Anonymous asked: I've noticed theres been much discussion of the metaphysical nature of her ladyships underwear on the blog recently, and considering your the closest we've got to an expert witness on this subject would you care to add your opinion to the debate milord?
What an absolutely absurd question! I assure you, the lady’s wardrobe is her own business. After all, clothing is but the package for a far more interesting, for lack of a better word, item. A very refined and charming one in this case.
the-rp-guild asked: Hello! We're a new Discworld RP group, looking for members, wondering if you'd be interested in joining. If not, I hope it's not too much trouble if you mind mentioning us, just so we can gain some fans interested. If not, there's no worries or hard feelings. Please and thank you! :D
[ I don’t have much time for active roleplaying, but I’ll mention you lot anytime! :D Gonna follow myself and see how it goes, maybe join once I have more time. ]

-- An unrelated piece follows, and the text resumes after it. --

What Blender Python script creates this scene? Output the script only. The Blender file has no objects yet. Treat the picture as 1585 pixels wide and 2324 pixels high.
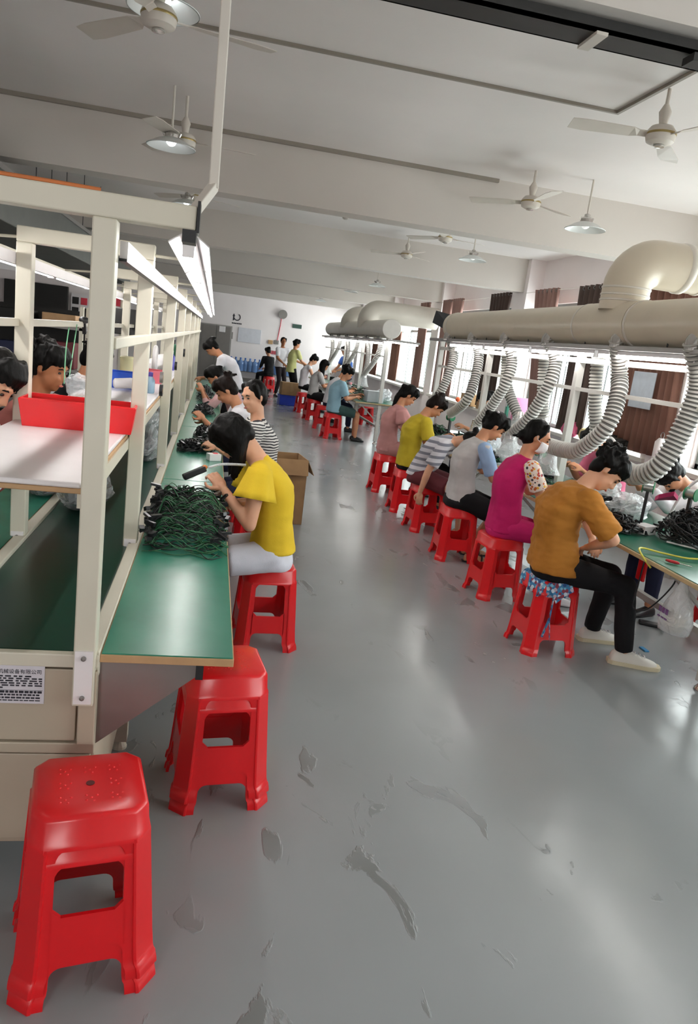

Anonymous asked: So you are suggesting that Margolotta, as the figurative trouser-wearer in your relationship, would be...displeased, if you were to interfere in her business?
I am not sure I understand. I do wear trousers. I believe she does as well, on occasion. As to her business, I have in no way, ever, had anything, at all, to do with her predicament, and the current assignment of mr Smith to a delicate covert operation is in no way connected with Lady Margolotta’s situation.
meltingpenguins:
askthepatrician:
meltingpenguins:
‘Assassinshark. A bit like a killershark, just much more elegant’
(My brain is weird again)
You have my attention.
err… that was not meant as an insult, sir…O_o
I did not take it as such. The concept is… inspiring.
Anonymous asked: Boxers or briefs, my good sir?
Let us be practical, my good man - loincloth. Should you have nothing but that, you can at least easily untangle it and use it to strangle someone as a bandage, for example.
Anonymous asked: There's an Anon calling himself "John Smith" who seems to be making rather too many assumptions about the nature of his aquaintance with Lady Margolotta, has disrespected your authority, cannot take a hint and has even gone as far as asking Ridcully for help with spiking her drink with a love potion. Do you intend to step in?
Were I a knight-in-shining-armor type, perhaps I should. But I am not, and I am aware that such action would lead me not only to get into an unpleasant mess, but likely lose a vital organ, humiliate myself and likely lose all respect I hold in my city. Not to mention I have no idea what this Mr Smith could end up doing as retaliation.